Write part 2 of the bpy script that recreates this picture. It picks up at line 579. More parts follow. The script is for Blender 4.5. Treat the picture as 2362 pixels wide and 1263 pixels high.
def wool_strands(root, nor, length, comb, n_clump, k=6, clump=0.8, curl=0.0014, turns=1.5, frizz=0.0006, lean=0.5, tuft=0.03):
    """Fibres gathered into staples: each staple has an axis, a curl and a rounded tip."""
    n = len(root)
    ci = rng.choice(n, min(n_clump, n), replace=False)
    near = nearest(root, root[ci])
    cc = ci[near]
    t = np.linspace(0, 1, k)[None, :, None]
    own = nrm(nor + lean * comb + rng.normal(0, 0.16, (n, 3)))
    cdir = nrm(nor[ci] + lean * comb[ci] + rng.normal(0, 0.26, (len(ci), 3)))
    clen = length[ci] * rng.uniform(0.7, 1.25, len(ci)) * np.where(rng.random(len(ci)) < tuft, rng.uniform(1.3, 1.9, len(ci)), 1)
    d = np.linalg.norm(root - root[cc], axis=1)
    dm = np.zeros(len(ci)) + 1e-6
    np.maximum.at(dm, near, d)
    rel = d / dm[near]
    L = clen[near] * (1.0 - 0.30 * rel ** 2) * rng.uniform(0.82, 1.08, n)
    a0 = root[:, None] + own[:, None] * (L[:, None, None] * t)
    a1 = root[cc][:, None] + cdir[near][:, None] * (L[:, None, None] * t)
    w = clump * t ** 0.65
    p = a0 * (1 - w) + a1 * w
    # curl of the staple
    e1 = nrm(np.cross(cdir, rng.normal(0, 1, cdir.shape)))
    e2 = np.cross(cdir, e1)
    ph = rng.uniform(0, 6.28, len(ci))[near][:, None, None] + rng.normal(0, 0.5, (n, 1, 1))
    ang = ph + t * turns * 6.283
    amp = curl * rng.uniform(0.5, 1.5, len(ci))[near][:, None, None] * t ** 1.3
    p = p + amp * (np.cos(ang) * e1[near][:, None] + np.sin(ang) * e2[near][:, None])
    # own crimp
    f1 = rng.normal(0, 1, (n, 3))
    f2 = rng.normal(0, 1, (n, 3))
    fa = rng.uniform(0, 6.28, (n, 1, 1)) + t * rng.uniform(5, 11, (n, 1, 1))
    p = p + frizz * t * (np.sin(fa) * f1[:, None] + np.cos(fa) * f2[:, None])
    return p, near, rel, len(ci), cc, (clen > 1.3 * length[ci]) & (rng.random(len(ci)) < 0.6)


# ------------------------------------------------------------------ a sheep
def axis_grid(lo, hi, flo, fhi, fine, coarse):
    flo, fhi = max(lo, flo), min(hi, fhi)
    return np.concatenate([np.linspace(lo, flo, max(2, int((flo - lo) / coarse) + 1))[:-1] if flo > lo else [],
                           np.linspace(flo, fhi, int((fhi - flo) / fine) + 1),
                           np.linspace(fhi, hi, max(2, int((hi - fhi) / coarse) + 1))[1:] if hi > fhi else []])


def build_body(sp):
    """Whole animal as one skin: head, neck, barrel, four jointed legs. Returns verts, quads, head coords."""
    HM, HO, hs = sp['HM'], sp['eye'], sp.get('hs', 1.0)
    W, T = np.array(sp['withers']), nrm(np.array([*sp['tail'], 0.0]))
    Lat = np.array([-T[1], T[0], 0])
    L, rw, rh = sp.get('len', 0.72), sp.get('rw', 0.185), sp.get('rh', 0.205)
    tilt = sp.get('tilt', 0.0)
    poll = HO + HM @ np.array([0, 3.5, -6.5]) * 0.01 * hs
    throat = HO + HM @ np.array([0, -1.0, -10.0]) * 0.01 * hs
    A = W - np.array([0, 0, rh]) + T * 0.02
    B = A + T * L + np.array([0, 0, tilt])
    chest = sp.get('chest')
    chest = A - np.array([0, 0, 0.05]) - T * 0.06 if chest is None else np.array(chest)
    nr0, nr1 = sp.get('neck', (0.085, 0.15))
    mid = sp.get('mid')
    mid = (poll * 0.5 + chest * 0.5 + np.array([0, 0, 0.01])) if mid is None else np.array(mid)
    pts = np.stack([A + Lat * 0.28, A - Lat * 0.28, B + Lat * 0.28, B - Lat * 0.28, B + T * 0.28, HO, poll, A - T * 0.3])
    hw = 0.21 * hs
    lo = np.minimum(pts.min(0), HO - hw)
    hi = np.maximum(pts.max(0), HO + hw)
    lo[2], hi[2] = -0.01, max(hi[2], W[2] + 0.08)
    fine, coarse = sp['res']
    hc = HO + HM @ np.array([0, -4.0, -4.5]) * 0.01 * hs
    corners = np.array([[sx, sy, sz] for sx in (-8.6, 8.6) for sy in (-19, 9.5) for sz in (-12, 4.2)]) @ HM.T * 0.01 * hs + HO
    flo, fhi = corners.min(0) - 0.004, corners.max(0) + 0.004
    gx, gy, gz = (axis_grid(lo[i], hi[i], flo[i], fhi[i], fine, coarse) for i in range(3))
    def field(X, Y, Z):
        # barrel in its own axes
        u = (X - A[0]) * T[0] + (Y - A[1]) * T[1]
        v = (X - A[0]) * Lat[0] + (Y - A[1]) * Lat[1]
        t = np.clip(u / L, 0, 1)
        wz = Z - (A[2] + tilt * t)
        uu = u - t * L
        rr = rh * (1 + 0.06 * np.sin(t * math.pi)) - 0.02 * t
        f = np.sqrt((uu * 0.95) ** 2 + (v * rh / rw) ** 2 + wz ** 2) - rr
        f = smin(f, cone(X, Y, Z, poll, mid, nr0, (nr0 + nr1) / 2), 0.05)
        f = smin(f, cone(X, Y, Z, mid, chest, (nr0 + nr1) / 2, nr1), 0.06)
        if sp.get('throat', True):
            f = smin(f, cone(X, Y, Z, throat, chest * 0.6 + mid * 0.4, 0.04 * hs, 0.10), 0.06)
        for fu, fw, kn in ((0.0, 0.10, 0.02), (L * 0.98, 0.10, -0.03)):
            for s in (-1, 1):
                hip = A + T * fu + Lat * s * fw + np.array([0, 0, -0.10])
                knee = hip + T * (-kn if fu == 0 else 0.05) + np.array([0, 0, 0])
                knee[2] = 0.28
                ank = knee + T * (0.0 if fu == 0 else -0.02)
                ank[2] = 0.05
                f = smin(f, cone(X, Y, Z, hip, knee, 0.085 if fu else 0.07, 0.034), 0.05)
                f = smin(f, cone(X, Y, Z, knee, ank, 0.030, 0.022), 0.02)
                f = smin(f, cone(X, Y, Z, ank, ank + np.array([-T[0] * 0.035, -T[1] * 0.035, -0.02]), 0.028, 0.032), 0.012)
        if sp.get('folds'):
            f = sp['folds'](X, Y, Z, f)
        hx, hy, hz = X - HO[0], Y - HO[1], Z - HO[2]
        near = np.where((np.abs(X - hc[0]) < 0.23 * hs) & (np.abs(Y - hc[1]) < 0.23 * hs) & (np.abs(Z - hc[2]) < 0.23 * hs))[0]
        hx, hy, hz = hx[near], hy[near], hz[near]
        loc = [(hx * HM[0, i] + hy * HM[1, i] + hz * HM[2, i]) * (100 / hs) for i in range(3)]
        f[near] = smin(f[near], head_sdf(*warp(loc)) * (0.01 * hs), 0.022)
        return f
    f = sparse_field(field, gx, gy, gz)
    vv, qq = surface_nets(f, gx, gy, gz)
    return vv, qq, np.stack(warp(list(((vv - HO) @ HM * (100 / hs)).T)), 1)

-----

Output all of the data again, exactly.

Solution to the problem
Write part 2 of the bpy script that recreates this picture. It picks up at line 579. More parts follow. The script is for Blender 4.5. Treat the picture as 2362 pixels wide and 1263 pixels high.
def wool_strands(root, nor, length, comb, n_clump, k=6, clump=0.8, curl=0.0014, turns=1.5, frizz=0.0006, lean=0.5, tuft=0.03):
    """Fibres gathered into staples: each staple has an axis, a curl and a rounded tip."""
    n = len(root)
    ci = rng.choice(n, min(n_clump, n), replace=False)
    near = nearest(root, root[ci])
    cc = ci[near]
    t = np.linspace(0, 1, k)[None, :, None]
    own = nrm(nor + lean * comb + rng.normal(0, 0.16, (n, 3)))
    cdir = nrm(nor[ci] + lean * comb[ci] + rng.normal(0, 0.26, (len(ci), 3)))
    clen = length[ci] * rng.uniform(0.7, 1.25, len(ci)) * np.where(rng.random(len(ci)) < tuft, rng.uniform(1.3, 1.9, len(ci)), 1)
    d = np.linalg.norm(root - root[cc], axis=1)
    dm = np.zeros(len(ci)) + 1e-6
    np.maximum.at(dm, near, d)
    rel = d / dm[near]
    L = clen[near] * (1.0 - 0.30 * rel ** 2) * rng.uniform(0.82, 1.08, n)
    a0 = root[:, None] + own[:, None] * (L[:, None, None] * t)
    a1 = root[cc][:, None] + cdir[near][:, None] * (L[:, None, None] * t)
    w = clump * t ** 0.65
    p = a0 * (1 - w) + a1 * w
    # curl of the staple
    e1 = nrm(np.cross(cdir, rng.normal(0, 1, cdir.shape)))
    e2 = np.cross(cdir, e1)
    ph = rng.uniform(0, 6.28, len(ci))[near][:, None, None] + rng.normal(0, 0.5, (n, 1, 1))
    ang = ph + t * turns * 6.283
    amp = curl * rng.uniform(0.5, 1.5, len(ci))[near][:, None, None] * t ** 1.3
    p = p + amp * (np.cos(ang) * e1[near][:, None] + np.sin(ang) * e2[near][:, None])
    # own crimp
    f1 = rng.normal(0, 1, (n, 3))
    f2 = rng.normal(0, 1, (n, 3))
    fa = rng.uniform(0, 6.28, (n, 1, 1)) + t * rng.uniform(5, 11, (n, 1, 1))
    p = p + frizz * t * (np.sin(fa) * f1[:, None] + np.cos(fa) * f2[:, None])
    return p, near, rel, len(ci), cc, (clen > 1.3 * length[ci]) & (rng.random(len(ci)) < 0.6)


# ------------------------------------------------------------------ a sheep
def axis_grid(lo, hi, flo, fhi, fine, coarse):
    flo, fhi = max(lo, flo), min(hi, fhi)
    return np.concatenate([np.linspace(lo, flo, max(2, int((flo - lo) / coarse) + 1))[:-1] if flo > lo else [],
                           np.linspace(flo, fhi, int((fhi - flo) / fine) + 1),
                           np.linspace(fhi, hi, max(2, int((hi - fhi) / coarse) + 1))[1:] if hi > fhi else []])


def build_body(sp):
    """Whole animal as one skin: head, neck, barrel, four jointed legs. Returns verts, quads, head coords."""
    HM, HO, hs = sp['HM'], sp['eye'], sp.get('hs', 1.0)
    W, T = np.array(sp['withers']), nrm(np.array([*sp['tail'], 0.0]))
    Lat = np.array([-T[1], T[0], 0])
    L, rw, rh = sp.get('len', 0.72), sp.get('rw', 0.185), sp.get('rh', 0.205)
    tilt = sp.get('tilt', 0.0)
    poll = HO + HM @ np.array([0, 3.5, -6.5]) * 0.01 * hs
    throat = HO + HM @ np.array([0, -1.0, -10.0]) * 0.01 * hs
    A = W - np.array([0, 0, rh]) + T * 0.02
    B = A + T * L + np.array([0, 0, tilt])
    chest = sp.get('chest')
    chest = A - np.array([0, 0, 0.05]) - T * 0.06 if chest is None else np.array(chest)
    nr0, nr1 = sp.get('neck', (0.085, 0.15))
    mid = sp.get('mid')
    mid = (poll * 0.5 + chest * 0.5 + np.array([0, 0, 0.01])) if mid is None else np.array(mid)
    pts = np.stack([A + Lat * 0.28, A - Lat * 0.28, B + Lat * 0.28, B - Lat * 0.28, B + T * 0.28, HO, poll, A - T * 0.3])
    hw = 0.21 * hs
    lo = np.minimum(pts.min(0), HO - hw)
    hi = np.maximum(pts.max(0), HO + hw)
    lo[2], hi[2] = -0.01, max(hi[2], W[2] + 0.08)
    fine, coarse = sp['res']
    hc = HO + HM @ np.array([0, -4.0, -4.5]) * 0.01 * hs
    corners = np.array([[sx, sy, sz] for sx in (-8.6, 8.6) for sy in (-19, 9.5) for sz in (-12, 4.2)]) @ HM.T * 0.01 * hs + HO
    flo, fhi = corners.min(0) - 0.004, corners.max(0) + 0.004
    gx, gy, gz = (axis_grid(lo[i], hi[i], flo[i], fhi[i], fine, coarse) for i in range(3))
    def field(X, Y, Z):
        # barrel in its own axes
        u = (X - A[0]) * T[0] + (Y - A[1]) * T[1]
        v = (X - A[0]) * Lat[0] + (Y - A[1]) * Lat[1]
        t = np.clip(u / L, 0, 1)
        wz = Z - (A[2] + tilt * t)
        uu = u - t * L
        rr = rh * (1 + 0.06 * np.sin(t * math.pi)) - 0.02 * t
        f = np.sqrt((uu * 0.95) ** 2 + (v * rh / rw) ** 2 + wz ** 2) - rr
        f = smin(f, cone(X, Y, Z, poll, mid, nr0, (nr0 + nr1) / 2), 0.05)
        f = smin(f, cone(X, Y, Z, mid, chest, (nr0 + nr1) / 2, nr1), 0.06)
        if sp.get('throat', True):
            f = smin(f, cone(X, Y, Z, throat, chest * 0.6 + mid * 0.4, 0.04 * hs, 0.10), 0.06)
        for fu, fw, kn in ((0.0, 0.10, 0.02), (L * 0.98, 0.10, -0.03)):
            for s in (-1, 1):
                hip = A + T * fu + Lat * s * fw + np.array([0, 0, -0.10])
                knee = hip + T * (-kn if fu == 0 else 0.05) + np.array([0, 0, 0])
                knee[2] = 0.28
                ank = knee + T * (0.0 if fu == 0 else -0.02)
                ank[2] = 0.05
                f = smin(f, cone(X, Y, Z, hip, knee, 0.085 if fu else 0.07, 0.034), 0.05)
                f = smin(f, cone(X, Y, Z, knee, ank, 0.030, 0.022), 0.02)
                f = smin(f, cone(X, Y, Z, ank, ank + np.array([-T[0] * 0.035, -T[1] * 0.035, -0.02]), 0.028, 0.032), 0.012)
        if sp.get('folds'):
            f = sp['folds'](X, Y, Z, f)
        hx, hy, hz = X - HO[0], Y - HO[1], Z - HO[2]
        near = np.where((np.abs(X - hc[0]) < 0.23 * hs) & (np.abs(Y - hc[1]) < 0.23 * hs) & (np.abs(Z - hc[2]) < 0.23 * hs))[0]
        hx, hy, hz = hx[near], hy[near], hz[near]
        loc = [(hx * HM[0, i] + hy * HM[1, i] + hz * HM[2, i]) * (100 / hs) for i in range(3)]
        f[near] = smin(f[near], head_sdf(*warp(loc)) * (0.01 * hs), 0.022)
        return f
    f = sparse_field(field, gx, gy, gz)
    vv, qq = surface_nets(f, gx, gy, gz)
    return vv, qq, np.stack(warp(list(((vv - HO) @ HM * (100 / hs)).T)), 1)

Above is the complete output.